Tendo conhecimento das rivalidades entre o “partido” flamengo e o de Champanhe, Filipe trabalha para se libertar da pressão dos familiares, incentivando o confronto entre as duas facções. Desta feita, o rei faz um acordo com Filipe da Alsácia, Conde da Flandres, no qual aceita desposar Isabel de Hainaut, filha de Balduíno V de Hainaut, facto que lhe proporciona uma ligação com uma princesa de sangue real carolíngio.
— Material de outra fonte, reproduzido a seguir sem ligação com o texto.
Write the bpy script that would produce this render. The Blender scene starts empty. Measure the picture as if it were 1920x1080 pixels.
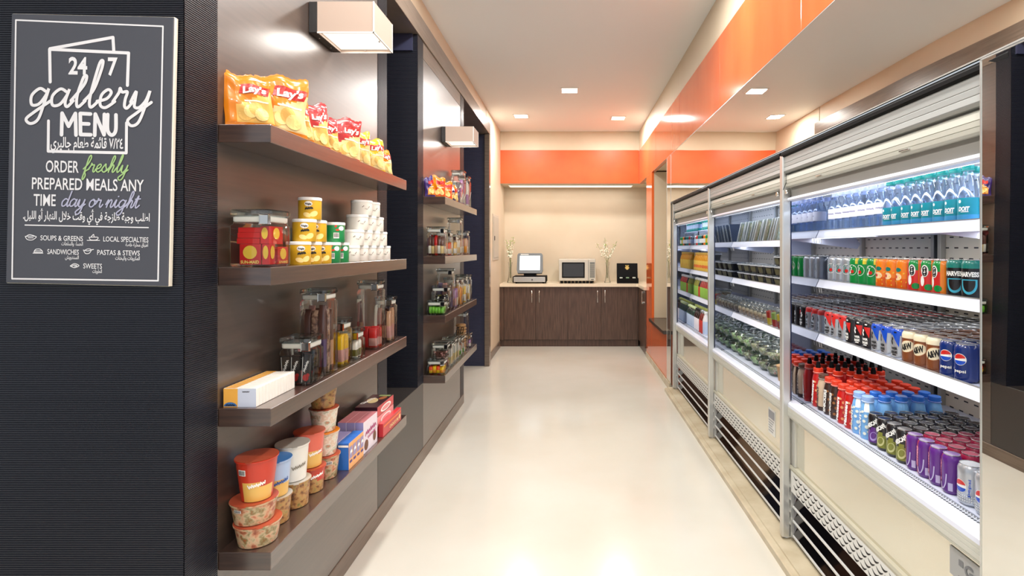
import bpy, bmesh, math, random, unicodedata
from mathutils import Vector, Matrix
R = math.radians
SC = bpy.context.scene
COL = SC.collection
random.seed(7)

# ------------------------------------------------------------------ camera, world, exposure
EYE = 1.45
cam = bpy.data.cameras.new('camera'); cam.sensor_width = 36.0; cam.sensor_fit = 'HORIZONTAL'
cam.lens = 36.0 * 1000.0 / 1920.0
cam.shift_x = (960 - 1070) / 1920.0
cam.shift_y = -(540 - 466) / 1920.0
cam.clip_start = 0.02; cam.clip_end = 60
camo = bpy.data.objects.new('camera', cam); COL.objects.link(camo)
camo.location = (0, 0, EYE); camo.rotation_euler = (R(90), 0, 0)
SC.camera = camo
SC.cycles.transparent_max_bounces = 24
world = bpy.data.worlds.new('world'); SC.world = world; world.use_nodes = True
world.node_tree.nodes['Background'].inputs[0].default_value = (0.86, 0.92, 1.0, 1)
world.node_tree.nodes['Background'].inputs[1].default_value = 0.62
SC.view_settings.view_transform = 'Standard'; SC.view_settings.look = 'None'
SC.view_settings.gamma = 1.0; SC.view_settings.use_curve_mapping = False
SC.view_settings.exposure = 0.10
CEIL_W = 22.0      # watts of each ceiling downlight
SCONCE_W = 1.0
CANOPY_W = 2.0    # light strip over the goods of each cooler
TOP_FILL_W = 8.0       # added light in the roof of each cooler, to brighten its back
RAIL_W = 0.22       # light strip under each cooler shelf

# ------------------------------------------------------------------ materials
def lin(c):
    c = c / 255.0
    return c / 12.92 if c <= 0.04045 else ((c + 0.055) / 1.055) ** 2.4
def rgb(r, g, b): return (lin(r), lin(g), lin(b), 1.0)
MATS = {}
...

A vinte e oito de Abril de 1180 Filipe II casa com Isabel de Hainaut, obtendo Artois como dote. A realização deste matrimónio ocorreu quase clandestinamente, o que gerou protestos por parte da mãe e dos tios do monarca, que reivindicavam que o enlace teria de ser consentido por prelados e barões.
Estes dois últimos acontecimentos reforçaram a posição do jovem rei face às casas senhoriais da Flandres e de Champagne.

A dezoito de Novembro de 1180 morre Luís VII, Filipe II torna-se o único rei da França. O seu poder territorial é inicialmente fraco, estendendo-se do Sena ao Loire, de Senlis a Bruges, com grande parte do reino da França ainda nas mãos de Henrique II.
As primeiras medidas tomadas pelo jovem monarca são morais, nas quais se destacam a proibição a membros da sua entourage em frequentar tavernas, casas de jogo e de prostituição. Outra medida importante foi a expulsão e a apreensão de bens dos judeus, nos domínios da coroa, em 1182, preencheu os mal providos cofres reais com 15 000 marcos.


[1] Este ducado, que gozava de alto nível de autonomia face ao rei de França, possuía uma corte extremamente evoluída em termos administrativos e culturais, tornando-o um senhorio muito apetecido.
[2] Com esta união Luís VII viu-se obrigado a deixar o seu título de Duque da Aquitânia desejando evitar confrontos com Henrique II.
[3] Também conhecido como Império Angevino.
[4] Chamado de Dieudonnê, a dádiva de Deus, pelo milagre do seu nascimento.
[5] Desde a conquista de Guilherme II, Duque da Normandia, do reino de Inglaterra, o rei inglês ficou com o estatuto de vassalo do monarca francês pelas suas possessões continentais.